Oh and everyone who thinks the instructor has any control over whether Bb works properly or not is politely invited to . . . what's a polite way of telling someone to shut it?
When I upload things in Bb, I don't trust the little "successfully uploaded" screen, so I also check myself to make sure they're there. At least five times a semester, students will say to me, "No, it's not there!" I'll look, and sure enough the handout or PPT or whatever will have mysteriously disappeared since the previous day.
My theory is that whoever owns Bb gets bored occasionally and runs a process to delete everything uploaded in the last 2 hours, or whatever.
This unreliability is why I don't have students turn in assignments in Bb, take tests there, et al.
Good luck pry!
I would wonder if the issue is possibly something with whoever's running Bb at your university? So far, I've never had problems with Bb that weren't somehow caused by user error, but we've got a pretty strong and proactive bunch of technicians running everything. The one exception was a university-wide difficulty with assignment formatting last summer, and the tech people knew that it was their fault for doing something weird with an update, so they were able to tell us all how to get around it.
If a Blackboard course has no tech experience prerequisites, it should address the expectations in a simple manner. In your case, your instructor should have posted instructions saying to click on the appropriate icon. You should not be expected to be an expert in the software. That is the instructor's job.
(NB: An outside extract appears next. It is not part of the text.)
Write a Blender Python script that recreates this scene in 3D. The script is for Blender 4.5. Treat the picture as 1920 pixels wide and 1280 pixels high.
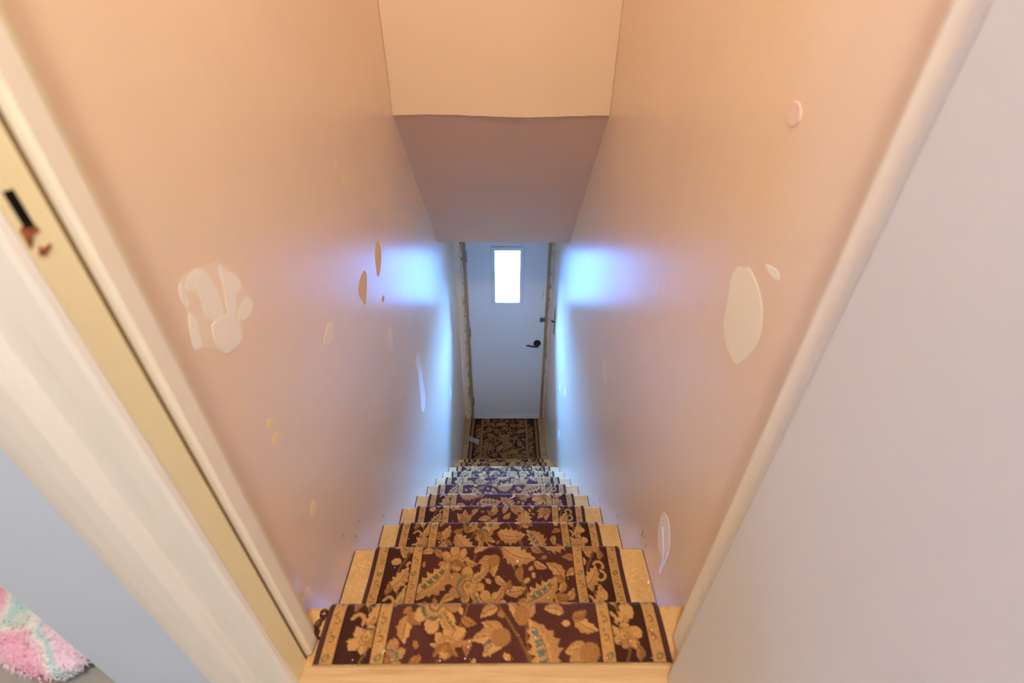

It's like telling students to turn in a paper, but refusing to tell them the classroom or office number. It's ridiculous.
Okay, this is where we disagree. I do NOT believe it is my job as the instructor to walk students know the technology, the university is requiring I use in online teaching. As an instructor, I am hired for my expertise in my subject (which is not CMS). I will gladly point students to university-wide tutorials on the CMS, but if there are no university-wide tutorials, then the students will need to figure this out themselves.
But then, I also don't need to tell students the classroom name and number of my course either. It appears on their course registration and its their job to find the classroom by the first day of class.
Hmm . . . I don't think it's exactly our job to walk students through the technology, but it is our responsibility to be able to explain to students how to use the functions that we expect them to use. From what I've seen, many universities just kind of decide that CMS is a GREAT idea and drop it in with barely any training for instructors, and no training for students. So unless you can figure it out and explain it to students, why is it fair to expect them to use it successfully? This is why I never make use of CMS functions I don't understand . . . I just don't want to get caught in that bind.